I made sure my belt was tight. Again.

“Okay, sir, all you have to do is let off the brake pedal, and the car will begin creping forward,” I said.

“I do not creep! I engage!” To prove this, he let go of the brakes, and stood on the gas. The 4Matic system kept all the wheels glued to the road. The GLK accelerated hard down the narrow access road. The Generalissimo stomped on the brakes.

“See, that wasn’t so bad—”

He stood on the gas. This process repeated four times before I grabbed the gear selector and popped it in Neutral.

“I give up! Automatics are the Satan’s answer to sloth!”

I actually agreed with him, but I was determined to teach him how to drive one anyway. We were running out of cars to test, and I still had a few hundred community service hours to work off. Picking up trash on the highway seemed less appealing than strapping myself into a car as the Generalissimo tried very hard to kill me. Call me crazy.

“Sir, all you need to do is let go, and then gently get on the gas.”

“But my left foot! It feels so....unloved!”
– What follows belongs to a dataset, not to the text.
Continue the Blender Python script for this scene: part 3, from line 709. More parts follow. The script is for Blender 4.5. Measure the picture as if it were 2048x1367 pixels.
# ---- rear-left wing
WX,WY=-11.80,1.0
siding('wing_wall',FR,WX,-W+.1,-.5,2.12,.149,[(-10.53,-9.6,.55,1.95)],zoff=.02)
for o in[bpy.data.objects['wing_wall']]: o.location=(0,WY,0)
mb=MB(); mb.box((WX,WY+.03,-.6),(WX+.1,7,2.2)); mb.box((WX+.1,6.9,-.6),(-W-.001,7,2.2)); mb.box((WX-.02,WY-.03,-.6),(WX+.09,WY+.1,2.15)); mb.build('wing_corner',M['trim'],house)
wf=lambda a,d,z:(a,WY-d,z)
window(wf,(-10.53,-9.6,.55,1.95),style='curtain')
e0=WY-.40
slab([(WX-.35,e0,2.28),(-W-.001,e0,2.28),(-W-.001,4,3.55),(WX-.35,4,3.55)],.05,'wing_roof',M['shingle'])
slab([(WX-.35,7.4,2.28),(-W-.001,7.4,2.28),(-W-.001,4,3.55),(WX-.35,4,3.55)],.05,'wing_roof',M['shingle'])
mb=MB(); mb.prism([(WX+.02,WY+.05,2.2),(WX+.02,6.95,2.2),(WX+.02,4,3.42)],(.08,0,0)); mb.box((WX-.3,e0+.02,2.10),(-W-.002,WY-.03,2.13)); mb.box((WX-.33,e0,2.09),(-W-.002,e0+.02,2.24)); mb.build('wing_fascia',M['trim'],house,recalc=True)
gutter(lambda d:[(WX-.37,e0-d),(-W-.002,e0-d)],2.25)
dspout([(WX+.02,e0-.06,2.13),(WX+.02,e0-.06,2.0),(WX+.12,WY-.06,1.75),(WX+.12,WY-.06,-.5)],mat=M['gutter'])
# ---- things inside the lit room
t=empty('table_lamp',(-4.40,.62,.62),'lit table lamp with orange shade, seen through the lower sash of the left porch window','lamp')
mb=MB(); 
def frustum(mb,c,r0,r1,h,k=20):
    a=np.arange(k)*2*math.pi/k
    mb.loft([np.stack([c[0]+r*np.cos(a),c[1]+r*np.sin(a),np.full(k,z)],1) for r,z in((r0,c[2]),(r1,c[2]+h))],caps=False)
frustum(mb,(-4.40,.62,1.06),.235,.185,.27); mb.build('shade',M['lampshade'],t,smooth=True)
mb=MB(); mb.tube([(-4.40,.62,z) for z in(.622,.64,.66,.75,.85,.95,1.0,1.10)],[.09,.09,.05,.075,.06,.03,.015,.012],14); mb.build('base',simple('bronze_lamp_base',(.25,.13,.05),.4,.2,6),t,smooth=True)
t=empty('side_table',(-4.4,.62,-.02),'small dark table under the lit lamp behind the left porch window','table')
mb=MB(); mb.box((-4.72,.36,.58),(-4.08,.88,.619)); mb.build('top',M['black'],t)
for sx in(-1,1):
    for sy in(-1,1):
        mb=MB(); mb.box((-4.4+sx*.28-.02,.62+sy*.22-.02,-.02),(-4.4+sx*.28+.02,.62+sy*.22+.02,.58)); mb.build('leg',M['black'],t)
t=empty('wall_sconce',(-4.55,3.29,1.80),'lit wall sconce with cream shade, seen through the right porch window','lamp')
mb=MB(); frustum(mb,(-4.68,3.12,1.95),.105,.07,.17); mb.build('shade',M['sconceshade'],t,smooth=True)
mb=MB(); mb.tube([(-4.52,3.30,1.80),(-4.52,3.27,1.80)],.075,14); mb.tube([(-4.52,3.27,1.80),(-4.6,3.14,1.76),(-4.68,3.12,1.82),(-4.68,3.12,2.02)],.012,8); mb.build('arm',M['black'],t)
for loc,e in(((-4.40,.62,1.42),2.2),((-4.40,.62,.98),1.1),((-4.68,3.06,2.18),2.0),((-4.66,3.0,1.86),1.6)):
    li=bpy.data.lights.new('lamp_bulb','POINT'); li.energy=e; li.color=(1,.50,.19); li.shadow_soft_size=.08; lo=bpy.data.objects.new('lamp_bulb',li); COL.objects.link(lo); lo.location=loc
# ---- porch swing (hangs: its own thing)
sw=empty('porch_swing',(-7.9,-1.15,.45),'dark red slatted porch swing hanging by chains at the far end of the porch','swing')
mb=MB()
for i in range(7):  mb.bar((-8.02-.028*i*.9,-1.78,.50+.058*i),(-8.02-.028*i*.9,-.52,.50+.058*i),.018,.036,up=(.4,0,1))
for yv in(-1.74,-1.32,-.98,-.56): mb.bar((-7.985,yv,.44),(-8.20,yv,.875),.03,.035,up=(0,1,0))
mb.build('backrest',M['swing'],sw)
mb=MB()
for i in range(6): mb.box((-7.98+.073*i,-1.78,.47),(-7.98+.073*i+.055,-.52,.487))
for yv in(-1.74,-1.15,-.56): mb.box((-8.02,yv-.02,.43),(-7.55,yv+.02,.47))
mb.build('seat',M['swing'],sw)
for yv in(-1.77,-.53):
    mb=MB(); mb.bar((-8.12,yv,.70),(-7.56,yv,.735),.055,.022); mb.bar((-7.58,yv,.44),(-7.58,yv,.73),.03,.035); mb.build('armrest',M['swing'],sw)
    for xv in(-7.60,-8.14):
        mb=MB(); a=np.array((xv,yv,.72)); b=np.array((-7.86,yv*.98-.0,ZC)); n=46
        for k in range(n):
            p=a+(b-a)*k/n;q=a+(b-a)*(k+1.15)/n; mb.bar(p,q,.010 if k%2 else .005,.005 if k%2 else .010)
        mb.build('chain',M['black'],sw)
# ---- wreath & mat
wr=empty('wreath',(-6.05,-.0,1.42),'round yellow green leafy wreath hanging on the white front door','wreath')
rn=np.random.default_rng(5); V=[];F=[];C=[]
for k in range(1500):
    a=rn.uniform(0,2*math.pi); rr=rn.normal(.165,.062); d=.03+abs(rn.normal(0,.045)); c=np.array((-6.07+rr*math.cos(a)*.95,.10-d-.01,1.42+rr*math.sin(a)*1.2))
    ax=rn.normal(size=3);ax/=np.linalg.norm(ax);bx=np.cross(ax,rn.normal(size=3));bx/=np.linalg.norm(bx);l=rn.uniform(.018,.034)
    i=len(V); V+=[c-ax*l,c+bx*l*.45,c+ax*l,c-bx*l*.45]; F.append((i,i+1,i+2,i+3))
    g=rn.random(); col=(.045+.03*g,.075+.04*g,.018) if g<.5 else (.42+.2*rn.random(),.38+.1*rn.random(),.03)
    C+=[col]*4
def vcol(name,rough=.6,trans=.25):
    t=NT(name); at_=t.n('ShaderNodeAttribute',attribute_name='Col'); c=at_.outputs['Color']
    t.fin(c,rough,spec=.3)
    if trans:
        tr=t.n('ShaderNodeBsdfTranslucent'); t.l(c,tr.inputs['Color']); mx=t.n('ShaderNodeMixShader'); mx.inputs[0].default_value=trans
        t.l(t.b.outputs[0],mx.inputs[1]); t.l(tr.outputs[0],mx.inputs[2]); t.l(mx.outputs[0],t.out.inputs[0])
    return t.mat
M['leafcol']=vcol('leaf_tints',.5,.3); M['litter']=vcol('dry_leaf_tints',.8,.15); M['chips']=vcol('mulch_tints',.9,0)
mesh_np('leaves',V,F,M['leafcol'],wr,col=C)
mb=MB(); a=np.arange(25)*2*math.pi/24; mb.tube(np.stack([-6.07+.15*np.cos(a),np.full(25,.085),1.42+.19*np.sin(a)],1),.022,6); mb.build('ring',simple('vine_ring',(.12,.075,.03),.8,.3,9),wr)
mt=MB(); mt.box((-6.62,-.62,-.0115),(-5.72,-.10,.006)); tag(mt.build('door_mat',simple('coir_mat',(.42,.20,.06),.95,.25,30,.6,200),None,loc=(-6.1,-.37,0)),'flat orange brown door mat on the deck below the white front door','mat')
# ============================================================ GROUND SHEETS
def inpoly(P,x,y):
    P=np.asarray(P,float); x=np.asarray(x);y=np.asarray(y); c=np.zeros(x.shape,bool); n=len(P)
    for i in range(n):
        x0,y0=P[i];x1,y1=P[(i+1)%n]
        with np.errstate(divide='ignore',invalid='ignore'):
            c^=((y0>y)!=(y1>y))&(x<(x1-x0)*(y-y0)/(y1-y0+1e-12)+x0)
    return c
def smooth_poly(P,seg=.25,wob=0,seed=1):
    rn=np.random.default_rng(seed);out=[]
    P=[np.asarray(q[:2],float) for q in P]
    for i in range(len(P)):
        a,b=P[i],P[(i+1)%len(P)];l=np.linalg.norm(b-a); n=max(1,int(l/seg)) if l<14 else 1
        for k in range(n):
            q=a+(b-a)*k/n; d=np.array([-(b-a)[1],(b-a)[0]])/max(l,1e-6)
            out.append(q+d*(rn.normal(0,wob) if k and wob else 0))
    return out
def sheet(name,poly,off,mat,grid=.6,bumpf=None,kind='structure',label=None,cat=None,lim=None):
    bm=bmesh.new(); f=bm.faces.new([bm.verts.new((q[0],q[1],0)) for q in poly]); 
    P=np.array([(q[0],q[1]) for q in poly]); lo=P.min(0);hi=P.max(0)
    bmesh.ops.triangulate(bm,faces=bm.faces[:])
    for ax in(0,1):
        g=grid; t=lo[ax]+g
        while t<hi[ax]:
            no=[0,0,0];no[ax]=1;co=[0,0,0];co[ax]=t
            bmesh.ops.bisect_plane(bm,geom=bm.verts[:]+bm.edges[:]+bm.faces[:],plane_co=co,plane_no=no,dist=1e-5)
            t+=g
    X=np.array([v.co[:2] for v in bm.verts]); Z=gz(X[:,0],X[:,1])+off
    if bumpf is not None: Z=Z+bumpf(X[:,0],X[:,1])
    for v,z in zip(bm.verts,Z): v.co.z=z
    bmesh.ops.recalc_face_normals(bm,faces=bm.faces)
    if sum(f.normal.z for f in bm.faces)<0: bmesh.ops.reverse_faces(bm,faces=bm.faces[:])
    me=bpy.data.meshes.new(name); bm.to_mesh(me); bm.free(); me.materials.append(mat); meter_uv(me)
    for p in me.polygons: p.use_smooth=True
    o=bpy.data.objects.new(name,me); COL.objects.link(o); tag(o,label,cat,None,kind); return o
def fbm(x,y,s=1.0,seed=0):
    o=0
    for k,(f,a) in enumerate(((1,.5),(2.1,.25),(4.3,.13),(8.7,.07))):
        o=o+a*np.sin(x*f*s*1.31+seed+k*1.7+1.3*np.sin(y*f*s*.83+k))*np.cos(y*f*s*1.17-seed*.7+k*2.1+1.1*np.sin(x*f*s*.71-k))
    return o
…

“Can you brake with your left foot?”

Blasphemy!” He reached into his tunic and whipped out a blackjack. I came to a few minutes later with a golf ball on my forehead filed with some kind of body fluid. My thumb left an imprint in the center of it when I tried to gauge its depth. My left eye wasn’t working as advertised. I smelled blood. Pretty sure it was mine.

“What...who...”

The Generalissimo sat in the driver’s seat, arms folded across his chest. He chewed on the lower half of his mustache, and sniffled.

“Did you hit me with that—”

“I am a failure as a man,” he said.

“Yes, yes you are.”

He glared at me. Or, at least I think he glared at me. Hard to see through those mirrored aviators he has on all the time.

“Look,” I said, “this isn’t all that hard. I mean, hell, it’s a Mercedes. You love Benzes.”

“Indeed, I do, but I cannot abide their unwillingness to import vehicles without a proper transmission. It is...cruel.”

“I agree.” I blinked, hoping my left eye would regain its proper orbit in time for me to finish the driving lesson. “But we don’t run their company. We also don’t have any say into what kind of transmissions a car can have. If we did—”

“We wouldn’t have to drive cars like this!”

“Indeed. And can you please stop yelling? The bump on my noggin is starting to gain sentience.”

“Never!” He took off his seat belt. He got out, screaming at the trees and demanding an audience with someone called Mon Presidénte. I caught something about wanting to send a team of heavily armed men into Stuttgart to bring the German devils to their knees.

“Crap.” I reached for the handle, but it was locked. “Screw it.” I wished him well, then passed out.